In last month’s blog I talked about musery, and how the concept of a mythological goddess whispering ideas and words into a writer’s shell-like ear was a catch-all used to combine the rock-bottom basics of inspiration, imagination and skill. You see, to be a writer – a writer of any worth, a writer with any hopes of publishing – you need all three.

Inspiration is the beginning; this is the start of creating something from nothing. A ghost of an idea. An isolated incident that could be pampered and grown into something more. A starting place.

Imagination is what takes the ephemeral, insubstantial bud of an idea and feeds it, molds it, multiplies it into an acceptable storyline. Like a cook creating a recipe from the beginning idea of two ingredients, a writer will spin a complete storyline, adding in heroes and villains, buffoons and sages, problems and victories, and eventually bring it to a desired and logical conclusion.

Sounds simple, doesn’t it? Well, it will come to nothing if the writer does not possess the final part of the triad – skill.

In this context the simple word ‘skill’ has a labyrinth of meanings. The most basic form is what we used to call fifth-grade English – mastery of spelling, grammar, sentence structure and punctuation. In other words, the solid skeleton of language on which you can hang the gossamer flesh of your story.

Unfortunately, these days it seems that correct and standard usage of English is if not a dying at the very least a fading art. Typos and plain mistakes that would have been unthinkable a couple of generations ago are now not only tolerated, but hardly noticed. Where once a single typo in a published book was a point of shame, now it is regarded as a triumph.

But this post is not to rant about the relaxing of standards, it is to point out the need for plain old skill to use the language to create your world and your story. Everyone knows the example of ‘eats – shoots – and – leaves’ and its two very different meanings. ‘Eats, shoots and leaves’ is a very different sentence from ‘Eats shoots and leaves.’ A single comma changes the sentence from the reporting of a violent action to a descriptor of an herbivore’s diet.

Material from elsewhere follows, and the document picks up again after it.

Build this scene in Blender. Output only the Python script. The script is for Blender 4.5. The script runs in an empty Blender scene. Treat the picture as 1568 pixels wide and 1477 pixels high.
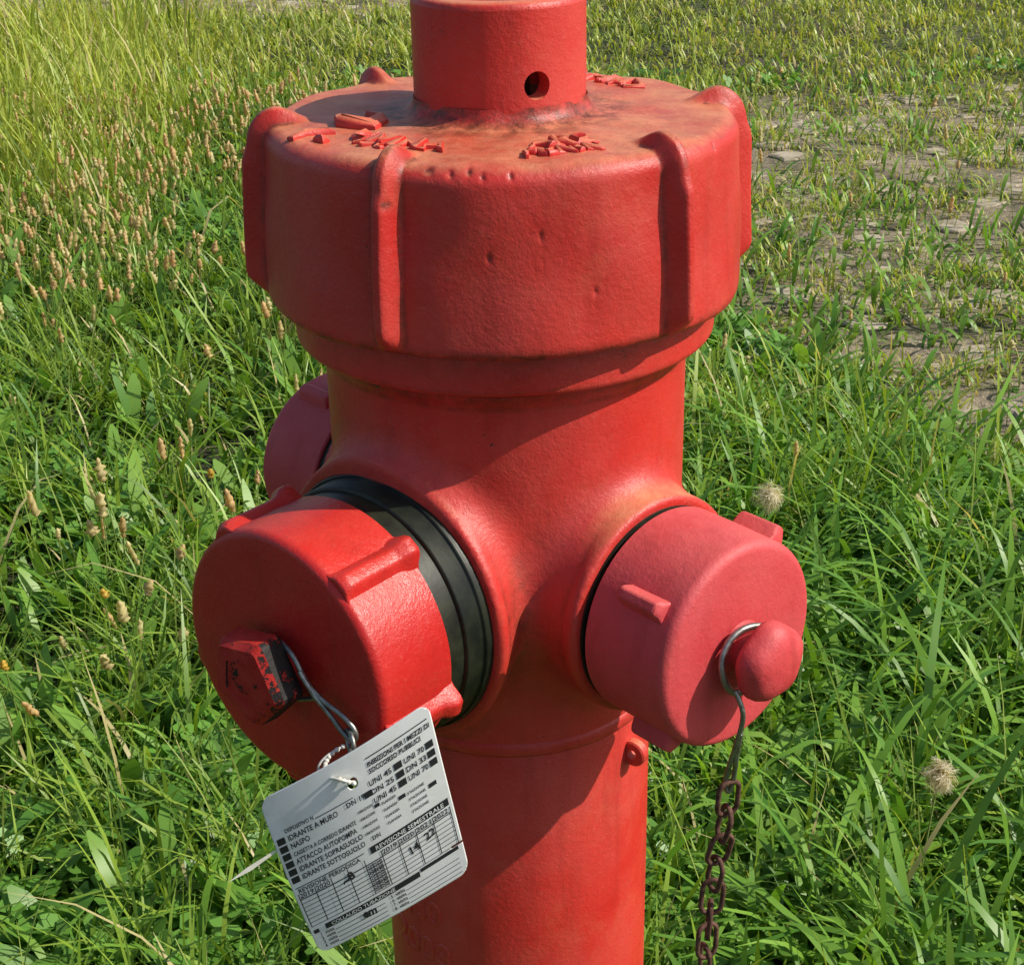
import bpy, math, bmesh, numpy as np
from mathutils import Vector, Matrix
rng=np.random.default_rng(7)
sc=bpy.context.scene
COL=sc.collection
rad=math.radians

# ------------------------------------------------------------ helpers
def link(o,parent=None):
    COL.objects.link(o)
    if parent is not None: o.parent=parent
    return o
def empty(name,parent=None):
    return link(bpy.data.objects.new(name,None),parent)
def mesh_obj(name,verts,faces,mat=None,parent=None,smooth=True,sharp=None):
    me=bpy.data.meshes.new(name)
    me.from_pydata([tuple(v) for v in verts],[],[tuple(int(i) for i in f) for f in faces])
    if mat: me.materials.append(mat)
    if smooth:
        me.polygons.foreach_set('use_smooth',[True]*len(me.polygons))
        if sharp:
            try: me.set_sharp_from_angle(angle=rad(sharp))
            except Exception: pass
    me.update()
    return link(bpy.data.objects.new(name,me),parent)
def fast_mesh(name,V,quads=None,tris=None,mat=None,parent=None,smooth=True,color=None,dirt=None):
    me=bpy.data.meshes.new(name)
    nq=0 if quads is None else len(quads); nt=0 if tris is None else len(tris)
    me.vertices.add(len(V)); me.vertices.foreach_set('co',np.asarray(V,np.float32).ravel())
    loops=[];starts=[];tot=0
    if nq: loops.append(np.asarray(quads).ravel()); starts.append(np.arange(nq)*4); tot+=nq*4
    if nt: loops.append(np.asarray(tris).ravel()); starts.append(tot+np.arange(nt)*3); tot+=nt*3
    loops=np.concatenate(loops).astype(np.int32); starts=np.concatenate(starts).astype(np.int32)
    me.loops.add(len(loops)); me.loops.foreach_set('vertex_index',loops)
    me.polygons.add(nq+nt); me.polygons.foreach_set('loop_start',starts)
    me.update(calc_edges=True); me.validate()
    if smooth: me.polygons.foreach_set('use_smooth',np.ones(len(me.polygons),bool))
    if color is not None:
        a=me.attributes.new('col','FLOAT_COLOR','POINT')
        c=np.ones((len(V),4),np.float32); c[:,:3]=color
        a.data.foreach_set('color',c.ravel())
    if dirt is not None:
        a=me.attributes.new('dirt','FLOAT','POINT'); a.data.foreach_set('value',np.asarray(dirt,np.float32).ravel())
    if mat: me.materials.append(mat)
    me.update()
    return link(bpy.data.objects.new(name,me),parent)
def resample(pts,step):
    out=[pts[0]]
    for a,b in zip(pts[:-1],pts[1:]):
        L=math.hypot(b[0]-a[0],b[1]-a[1]); n=max(1,int(round(L/step)))
        for i in range(1,n+1): out.append((a[0]+(b[0]-a[0])*i/n,a[1]+(b[1]-a[1])*i/n))
    return out
def arc(cx,cz,r,a0,a1,n=6):
    return [(cx+r*math.cos(rad(a0+(a1-a0)*i/n)),cz+r*math.sin(rad(a0+(a1-a0)*i/n))) for i in range(n+1)]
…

It’s the same thing with ‘she took a peek’ (i.e., she snuck a quick look) to ‘she took a peak’ (she conquered a mountain top). Such mistakes can pull a reader out of the story in an instant, to say nothing of confusing the action. Doesn’t make the author look very good, either.

Our imaginations might be our stock in trade, but our command of language – and our skill in using it – are what makes it possible for us to communicate our stories to others. Inspiration, imagination and skill – the essential tools a writer must have.

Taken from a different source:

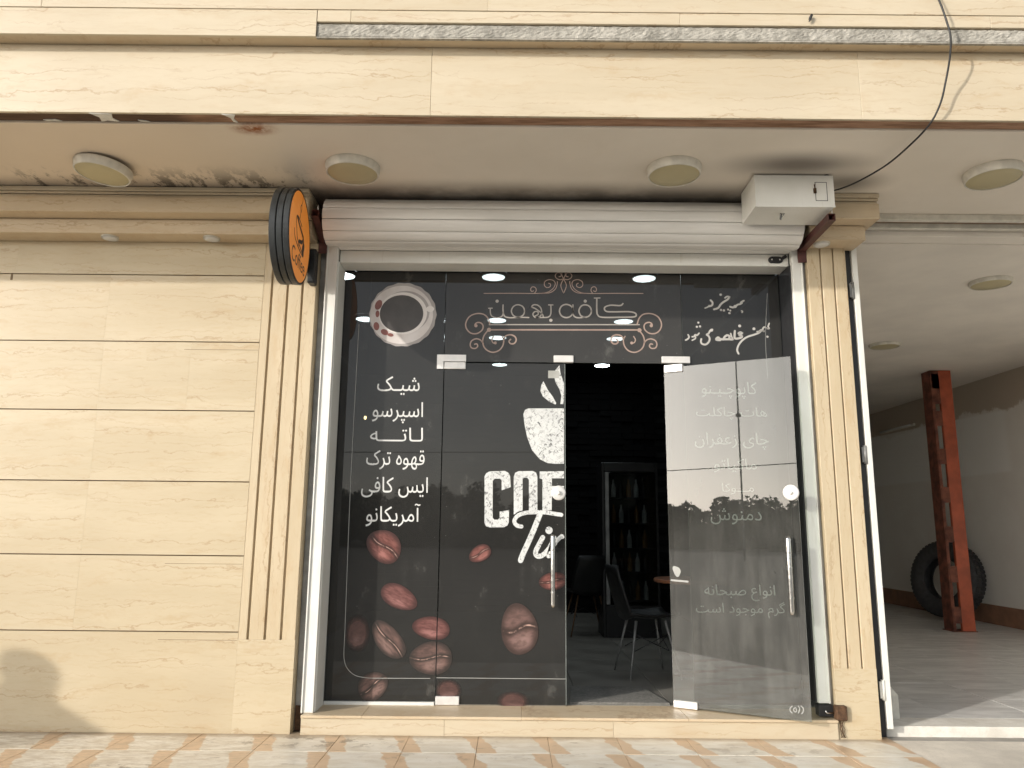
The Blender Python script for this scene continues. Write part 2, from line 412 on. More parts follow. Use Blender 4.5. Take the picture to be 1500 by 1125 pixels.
VERSE=[(0.0099,[(1.659,2.872),(1.642,2.862),(1.635,2.847),(1.616,2.843),(1.594,2.828),(1.577,2.819)]),(0.0064,[(1.637,2.797),(1.646,2.793),(1.641,2.783)]),(0.0113,[(1.598,2.83),(1.579,2.821),(1.558,2.826)]),(0.0092,[(1.558,2.899),(1.54,2.902),(1.524,2.891)]),(0.0113,[(1.554,2.897),(1.543,2.88),(1.513,2.861),(1.491,2.842),(1.472,2.816),(1.442,2.805)]),(0.0106,[(1.42,2.873),(1.433,2.857),(1.429,2.836),(1.407,2.827)]),(0.0078,[(1.408,2.834),(1.399,2.823),(1.378,2.814)]),(0.0085,[(1.832,2.705),(1.823,2.682),(1.83,2.668),(1.812,2.667)]),(0.0092,[(1.812,2.667),(1.795,2.678),(1.783,2.66),(1.793,2.645),(1.772,2.656),(1.757,2.645),(1.743,2.643)]),(0.0106,[(1.775,2.656),(1.757,2.637),(1.72,2.621),(1.67,2.604),(1.633,2.578),(1.606,2.544),(1.594,2.508),(1.603,2.481)]),(0.0078,[(1.639,2.633),(1.621,2.64),(1.607,2.63)]),(0.012,[(1.635,2.63),(1.613,2.618),(1.634,2.608),(1.619,2.596),(1.583,2.592),(1.581,2.621),(1.584,2.647)]),(0.0085,[(1.569,2.584),(1.559,2.606),(1.553,2.628)]),(0.012,[(1.562,2.584),(1.541,2.588),(1.545,2.606),(1.528,2.615),(1.509,2.602),(1.505,2.587),(1.54,2.586)]),(0.0127,[(1.505,2.585),(1.476,2.587),(1.463,2.598),(1.448,2.583),(1.476,2.579)]),(0.0106,[(1.424,2.656),(1.408,2.647),(1.396,2.627),(1.382,2.618),(1.395,2.608),(1.402,2.59),(1.397,2.568),(1.375,2.547),(1.35,2.549),(1.339,2.564),(1.343,2.586)]),(0.0092,[(1.328,2.628),(1.314,2.613),(1.301,2.617),(1.292,2.604),(1.279,2.602)]),(0.0085,[(1.301,2.604),(1.3,2.589),(1.278,2.576)]),(0.0092,[(1.25,2.616),(1.256,2.6),(1.247,2.585),(1.231,2.577)])]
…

Musery, or Conversations With A Goddess

by Janis Patterson

On one of my writers’ loops the other day a bunch of us were lamenting the fact that we all couldn’t just write and leave the business side of publishing to someone else. These days however you are published you have to deal in the non-creative side of the book industry – publicity, editing and all the rest. As we all were having the same problems, someone said she was grateful for other writers, as ‘misery loves company.’

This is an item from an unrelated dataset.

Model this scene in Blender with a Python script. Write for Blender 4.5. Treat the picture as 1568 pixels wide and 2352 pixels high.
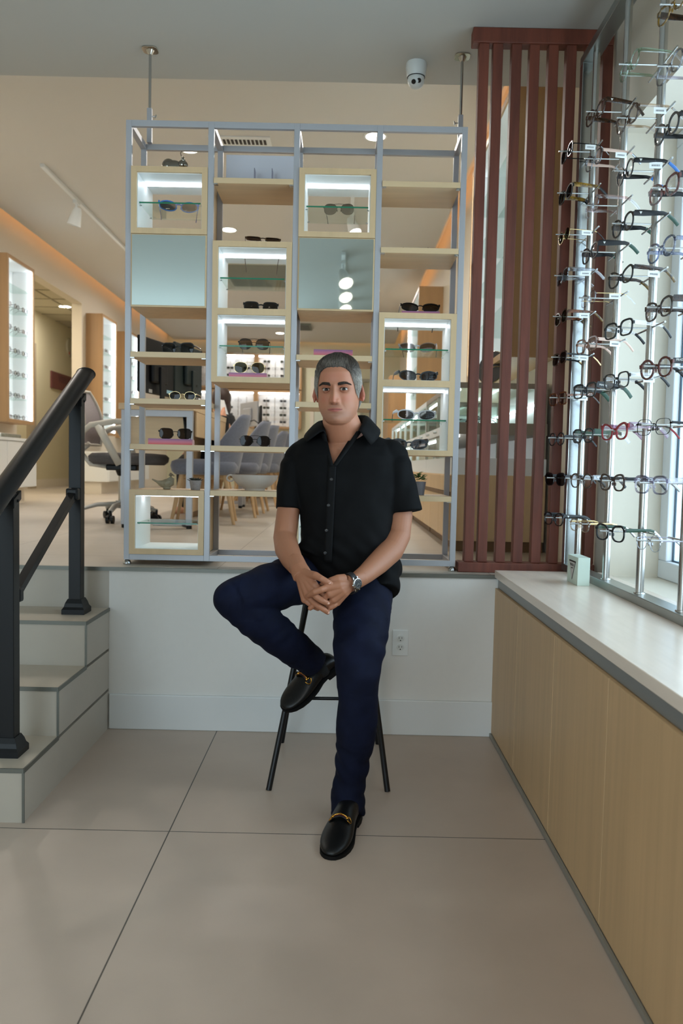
import bpy, bmesh, math, random
import numpy as np
from mathutils import Vector, Matrix, noise
random.seed(7)
for o in list(bpy.data.objects): bpy.data.objects.remove(o, do_unlink=True)
C = bpy.context.scene.collection
PI = math.pi
# ------------------------------------------------------------ camera
F_PX, CAM_H, ROLL = 1800.0, 1.17, 0.0215
PITCH = math.atan(104/1800)
cd = bpy.data.cameras.new('camera'); cam = bpy.data.objects.new('camera', cd); C.objects.link(cam)
cd.sensor_fit = 'VERTICAL'; cd.sensor_height = 36; cd.lens = F_PX/2352*36
cd.clip_start = .05; cd.clip_end = 200
r0 = Vector((1,0,0)); u0 = Vector((0, math.sin(PITCH), math.cos(PITCH))); fw = Vector((0, math.cos(PITCH), -math.sin(PITCH)))
rx = r0*math.cos(ROLL)+u0*math.sin(ROLL); ux = u0*math.cos(ROLL)-r0*math.sin(ROLL)
M = Matrix((rx, ux, -fw)).transposed().to_4x4(); M.translation = (0,0,CAM_H); cam.matrix_world = M
cd.dof.use_dof = True; cd.dof.focus_distance = 2.75; cd.dof.aperture_fstop = 3.8
bpy.context.scene.camera = cam
# ------------------------------------------------------------ world, daylight, exposure
sc = bpy.context.scene
sc.view_settings.view_transform = 'Standard'; sc.view_settings.look = 'None'; sc.view_settings.gamma = 1
sc.view_settings.use_curve_mapping = False; sc.view_settings.exposure = 0.0
w = bpy.data.worlds.new('daylight'); sc.world = w; w.use_nodes = True
bg = w.node_tree.nodes['Background']; bg.inputs[0].default_value = (.68,.87,1,1); bg.inputs[1].default_value = 5.2
def area(name, loc, rot, sx, sy, power, col=(1,1,1), portal=False, disk=False):
    l = bpy.data.lights.new(name, 'AREA'); l.shape = 'DISK' if disk else 'RECTANGLE'; l.size = sx
    if not disk: l.size_y = sy
    l.energy = power; l.color = col
    if portal: l.cycles.is_portal = True
    o = bpy.data.objects.new(name, l); o.location = loc; o.rotation_euler = rot; C.objects.link(o); return o
area('window_portal', (1.50,1.9,1.67), (0,PI/2,0), 2.0, 3.0, 1, portal=True)
area('storefront_portal', (-2.0,-3.05,1.4), (PI/2,0,0), 3.0, 2.6, 1, portal=True)
WARM = (1.0,.94,.86)
DOWN = []      # filled by the downlights' builder

# ------------------------------------------------------------ helpers
def un(px, py, Y=None, X=None, Z=None):
    """direction of a photo pixel met with a plane of the room: gives a real place"""
    x = px-784; y = py-1176
    u = x*math.cos(ROLL)+y*math.sin(ROLL); v = -x*math.sin(ROLL)+y*math.cos(ROLL)
    dx, dy, dz = u, F_PX*math.cos(PITCH)-v*math.sin(PITCH), -F_PX*math.sin(PITCH)-v*math.cos(PITCH)
    t = Y/dy if Y is not None else (X/dx if X is not None else (Z-CAM_H)/dz)
    return Vector((dx*t, dy*t, CAM_H+dz*t))
def lin(r,g,b):
    f = lambda c: (c/255/12.92) if c/255 <= .04045 else ((c/255+.055)/1.055)**2.4
    return (f(r), f(g), f(b), 1)
MATS = {}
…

Well, you know I can’t leave a single quip unturned, so I popped back, “Shouldn’t that be musery?” My rather smart-ass remark has turned into a… well, not a phenomenon, but a comment that is spreading. ‘Musery’ is a growing concept.

So what is Musery? It is taken from the legend of the Muse, a mythological construct of some goddess or another who is constantly whispering fantastic prose into a writer’s shell-like ear… which all writers know is pretty much wishful thinking. Even if you get ideas constantly peppering you like beneficent shotgun pellets as I do, ideas by themselves are pretty useless – nice, and a necessary beginning, but by themselves pretty much useless. No book ever came from ideas alone. It would be sort of like trying to live in only the foundation of a house.

Ideas (and it takes many to make a book) are only the beginning. You need believable characters, many complications, conflicts… the whole menu of writerly tools. Many of us need the interaction and brainstorming with other writers, and then there is research and finally – and perhaps most importantly – a command of the language that can make the whole heap of disparate parts into a readable and hopefully enjoyable book.

This seemingly magical combination of elements is the essence of Musery, which boils down to the basics of inspiration, imagination and skill. Done right, it appears effortless, which is probably the basis of the popular belief that some magical creature dictates the finished product to the writer, who has only to write it down, thus perpetuating its own myth that writing a book is a piece of cake that anyone could do if they only took the time.

Yeah, right. The fastest way to reach your Muse always has, is and always will be hard work. Now I have to go propitiate mine with a couple of hours at the computer.